+++ Supplied material +++
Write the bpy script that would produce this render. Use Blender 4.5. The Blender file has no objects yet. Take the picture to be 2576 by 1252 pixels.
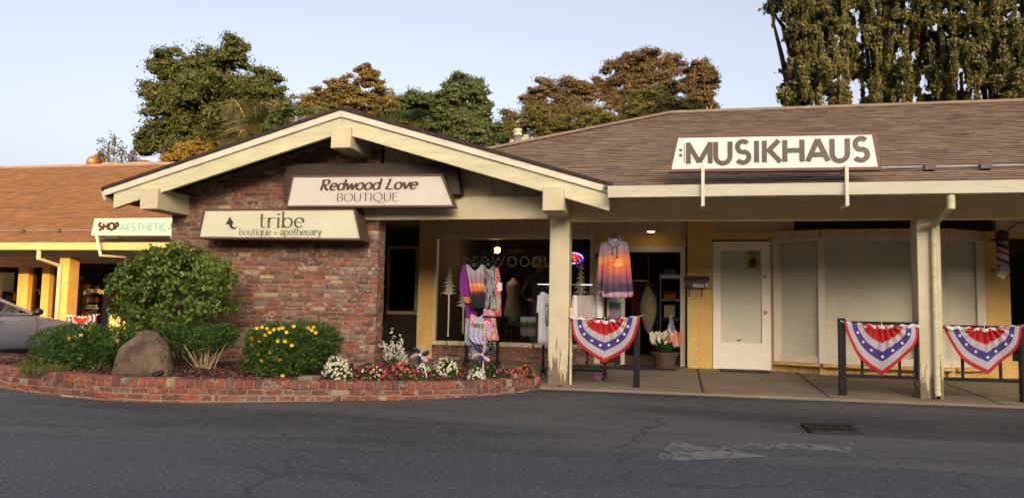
import bpy, math, random
import numpy as np
from mathutils import Vector, Matrix
random.seed(7); RNG = np.random.default_rng(7)
R = math.radians
# ------------------------------------------------------------------ camera, sky, sun
# World frame: X runs along the shop front (right +), Y goes into the shops, Z is up; the road is z = 0.
sc = bpy.context.scene
COL = sc.collection
F, CX, CY, CH = 1935.0, 1288.0, 626.0, 1.05
YAW, PITCH, ROLL = R(12), R(4.64), 0.019
cam = bpy.data.cameras.new('camera'); camo = bpy.data.objects.new('camera', cam); COL.objects.link(camo)
cam.sensor_width = 36; cam.lens = 36*F/2576; cam.clip_end = 2000; cam.clip_start = .05
CM = Matrix.Rotation(YAW, 4, 'Z') @ Matrix.Rotation(math.pi/2+PITCH, 4, 'X') @ Matrix.Rotation(ROLL, 4, 'Z')
camo.matrix_world = Matrix.Translation((0, 0, CH)) @ CM
sc.camera = camo
CN = np.array(CM.to_3x3())

SUN_EL, SUN_AZ = R(11), R(23)          # sun low behind the camera, to its right
world = bpy.data.worlds.new('World'); sc.world = world; world.use_nodes = True
wn = world.node_tree.nodes; wl = world.node_tree.links
sky = wn.new('ShaderNodeTexSky'); sky.sky_type = 'NISHITA'; sky.sun_disc = False
sky.sun_elevation = SUN_EL; sky.sun_rotation = math.pi - SUN_AZ
sky.air_density = .6; sky.dust_density = 7.0; sky.ozone_density = .9; sky.altitude = 100
wn['Background'].inputs['Strength'].default_value = .13
tint = wn.new('ShaderNodeMix'); tint.data_type = 'RGBA'; tint.blend_type = 'MULTIPLY'; tint.inputs[0].default_value = 1
hs = wn.new('ShaderNodeHueSaturation'); hs.inputs['Saturation'].default_value = .62      # summer haze greys the blue
wl.new(sky.outputs[0], hs.inputs['Color']); wl.new(hs.outputs[0], tint.inputs[6]); tint.inputs[7].default_value = (1.12, 1.03, .97, 1)      # the phone's warm white balance
wl.new(tint.outputs[2], wn['Background'].inputs[0])
sun = bpy.data.lights.new('sun', 'SUN'); sun.energy = 2.1; sun.angle = R(.5); sun.color = (1, .48, .13)
suno = bpy.data.objects.new('sun', sun); COL.objects.link(suno)
ldir = Vector((-math.sin(SUN_AZ)*math.cos(SUN_EL), math.cos(SUN_AZ)*math.cos(SUN_EL), -math.sin(SUN_EL)))
suno.rotation_euler = ldir.to_track_quat('-Z', 'Y').to_euler(); suno.location = (12, -30, 14)
vs = sc.view_settings
vs.view_transform = 'Standard'; vs.look = 'None'; vs.gamma = 1; vs.exposure = 1.7
sc.cycles.max_bounces = 8; sc.cycles.transparent_max_bounces = 12
sc.cycles.use_denoising = True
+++
What you will do: Return each line where "objects" shows up.

The output:
Write the bpy script that would produce this render. Use Blender 4.5. The Blender file has no objects yet. Take the picture to be 2576 by 1252 pixels.
cam = bpy.data.cameras.new('camera'); camo = bpy.data.objects.new('camera', cam); COL.objects.link(camo)
suno = bpy.data.objects.new('sun', sun); COL.objects.link(suno)